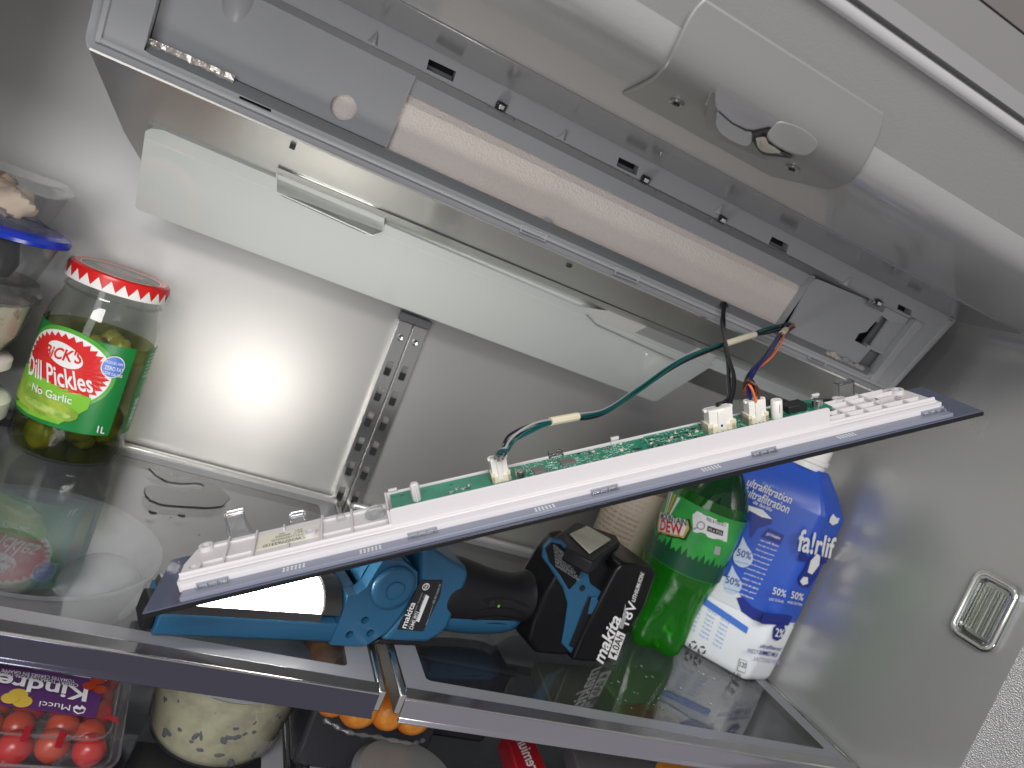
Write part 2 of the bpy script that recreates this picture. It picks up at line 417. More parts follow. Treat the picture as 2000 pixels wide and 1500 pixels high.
# ================================================================== control housing under the ceiling
T0 = V((0, .53, .131)); B0 = V((0, .556, .046))
FH = Fr(B0, (1, 0, 0), T0 - B0)
hs = thing('control_housing', FH, 'open grey plastic control housing under the ceiling with foam and slots showing', 'housing')
def hq(pts, w=0): return [tuple(FH.px(x, y, w)) for x, y in pts]
outline = [(-.1265, .089), (-.1257, .001), (-.1235, -.0045), (-.119, -.006), (.567, -.0040), (.592, -.0035), (.598, .002), (.6075, .089)]
opening = [(-.0935, .0725), (-.0935, .0085), (-.088, .0075), (.560, .0072), (.5665, .012), (.5665, .0735)]
rimslots = [hq(l) for l in ([(838, 115), (891, 140), (885, 160), (833, 135)], [(1209, 307), (1249, 326), (1243, 343), (1204, 324)], [(1508, 462), (1542, 479), (1536, 495), (1501, 477)], [(1755, 594), (1782, 607), (1777, 622), (1750, 609)])]
lowslots = [hq(l) for l in ([(468, 187), (530, 214), (528, 222), (466, 195)],)]
MB().prism(outline, -.010, 0, [opening] + rimslots + lowslots).build('rim_frame', m_abs, hs, bevel=.0009)
# sloping step under the top rim, its shade put into the darker grey
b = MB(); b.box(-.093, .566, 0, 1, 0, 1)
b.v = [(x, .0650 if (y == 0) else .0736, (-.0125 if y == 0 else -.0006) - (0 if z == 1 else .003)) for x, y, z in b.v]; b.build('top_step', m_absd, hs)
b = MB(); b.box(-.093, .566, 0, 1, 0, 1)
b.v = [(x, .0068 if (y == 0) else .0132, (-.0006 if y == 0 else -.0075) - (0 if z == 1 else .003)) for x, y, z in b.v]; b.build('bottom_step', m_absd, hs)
# lip ridge along the bottom edge of the rim and a lower darker lip
b = MB(); b.tube([(-.117, .0030, .0), (.590, .0030, .0)], .0022, 10); b.build('lip_ridge', m_absl, hs)
b = MB(); b.box(-.112, .585, -.0075, -.0035, -.014, -.0035); b.build('lower_lip', m_absl, hs, bevel=.001)
# right and left inner ledges
MB().prism([(.5659, .004), (.5735, .004), (.5765, .0728), (.5659, .0728)], -.0078, .0015).build('inner_ledge', m_absl, hs, bevel=.0006)
MB().prism([(.5900, .0), (.5945, .0), (.603, .086), (.598, .086)], -.006, .0022).build('outer_ledge', m_absl, hs, bevel=.0006)
MB().prism([(-.1205, .001), (-.117, .001), (-.117, .088), (-.1205, .088)], -.006, .0018).build('outer_ledge', m_absl, hs, bevel=.0006)
# left closed panel with a round hole, a wide cut-out and a moulded cone
pan = [(-.093, .0725), (-.093, .0135), (.0675, .0135), (.0675, .0700), (.060, .0725)]
hole = circ(*FH.px(671, 210, -.0105), .0090, 28)
cut = [tuple(FH.px(x, y, -.0105)) for x, y in ((287, 72), (461, 150), (449, 172), (283, 103))]
MB().prism([(p[0], p[1]) for p in pan], -.0125, -.0105, [hole]).build('left_panel', m_abs, hs, bevel=.0004)
b = MB(); b.box(.0668, .0678, .0135, .0700, -.030, -.0100); b.build('panel_flange', m_absl, hs)
b = MB(); cx, cy0 = FH.px(458, 17, -.010)
b.lathe([(.0015, 0), (.004, -.001), (.0085, -.0035), (.0105, -.0075)], (0, 0, 0), 20, m=Matrix.Translation((cx, cy0 + .009, -.0055)) @ Matrix.Diagonal((1, 1.9, 1, 1))); b.build('moulded_cone', m_abs, hs)
# back tray behind the foam
b = MB(); b.box(-.118, .600, .004, .085, -.062, -.058); b.build('tray_back', m_absd, hs)
b = MB(); b.box(.067, .5665, .0535, .0655, -.0160, -.0130); b.build('upper_tray_band', m_abs, hs)
b = MB(); b.box(-.118, .600, .084, .087, -.058, -.012); b.box(-.118, .600, -.002, .0035, -.058, -.012); b.box(-.12, -.117, -.002, .087, -.058, -.012); b.box(.597, .600, -.002, .087, -.058, -.012); b.build('tray_side', m_abs, hs)
# foam
b = MB(); rnd = random.Random(3)
fo = [[(x, .0120, -.0140), (x, .0475 + rnd.uniform(-.0003, .0003), -.0140), (x, .0552, -.0175), (x, .0556, -.050), (x, .0120, -.050)] for x in [.0 + .45 * i / 30 for i in range(31)]]
b.loft([[V(p) for p in r] for r in fo]); b.smooth = False
foam = b.build('foam_insulation', m_foam, hs, flat=True)
b = MB()
for k in range(9):
    cx0 = .085 + k * .0417
    for j in range(6):
        x = cx0 + j * .0022; y = .0335 - k * .0006; h_ = .0036 + .001 * math.sin(j * 2 + k)
        b.box(x, x + .0004, y - h_, y + h_, -.0146, -.01375)
b.build('mould_tick', m_foam, foam)['kind'] = 'stuff'
b = MB(); b.box(-.093, -.036, .006, .022, -.030, -.024); b.build('foam_sliver', m_foam, hs)
m_torn = mat('torn_foam', (.62, .55, .50), .7, .1, bump=(300, 1), var=(60, (.35, .33, .33), .4, .6))
q4 = [tuple(FH.px(x, y, -.0072)) for x, y in ((286, 96), (449, 165), (452, 178), (284, 108))]
MB().prism(q4, -.0090, -.0072).build('cutout_shade_plate', m_absd, hs, bevel=.0003)  # flat plate, the shade of a recess is its darker colour
rf = random.Random(5); b = MB(); top, bot = [], []
for i in range(19):
    t = i / 18; a_ = FH.px(288 + 172 * t, 72 + 76 * t, -.0068); c_ = FH.px(286 + 168 * t, 92 + 74 * t + (8 if 6 < i < 11 else 0), -.0068)
    top.append((a_.x, a_.y, -.0066 + rf.uniform(-.0006, .0006))); bot.append((c_.x, c_.y, -.0062 + rf.uniform(-.0006, .0006)))
mid = [tuple((V(a_) + V(c_)) / 2 + V((0, 0, rf.uniform(.0002, .0014)))) for a_, c_ in zip(top, bot)]
b.add(top + mid + bot, [(i, i + 1, 20 + i, 19 + i) for i in range(18)] + [(19 + i, 20 + i, 39 + i, 38 + i) for i in range(18)]); b.build('foil_tape', mat('crumpled_foil', (.60, .55, .50), .28, .75, bump=(260, .8)), hs, flat=True)
b = MB(); b.box(.02, .05, .02, .045, -.030, -.024); b.build('foam_behind_hole', m_foam, hs)
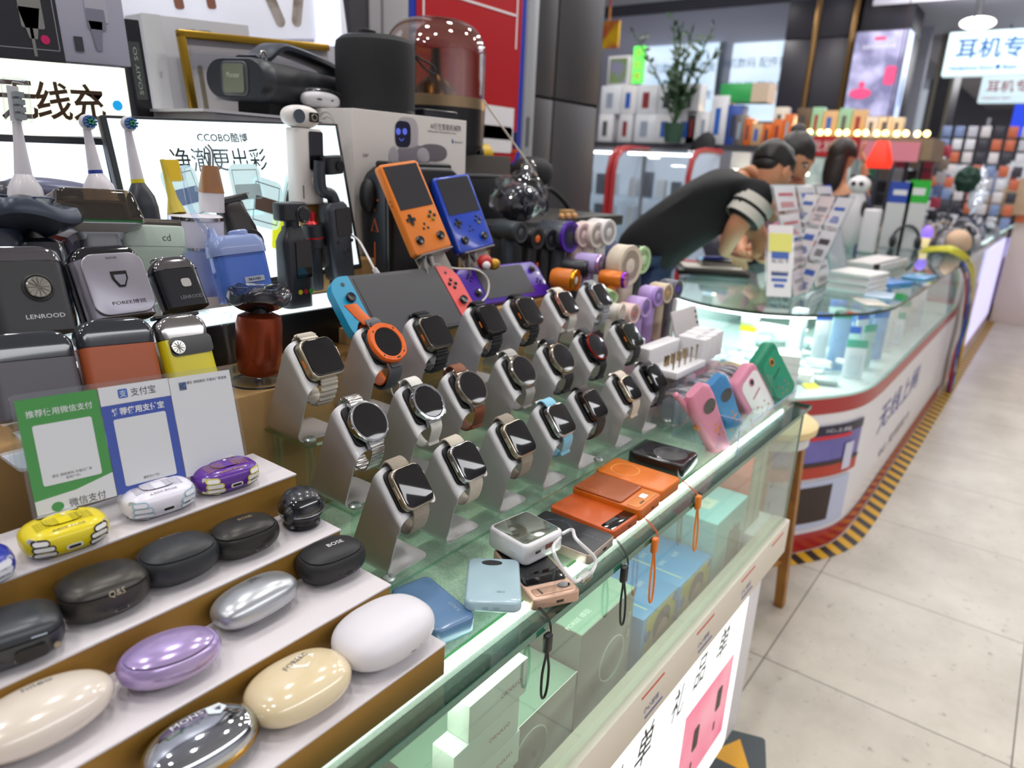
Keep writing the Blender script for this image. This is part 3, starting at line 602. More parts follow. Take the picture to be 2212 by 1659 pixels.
--
=== The exercise ===
Above is a listing; report how many of its lines include the word "script", giving the number only.

=== Finished exercise ===
2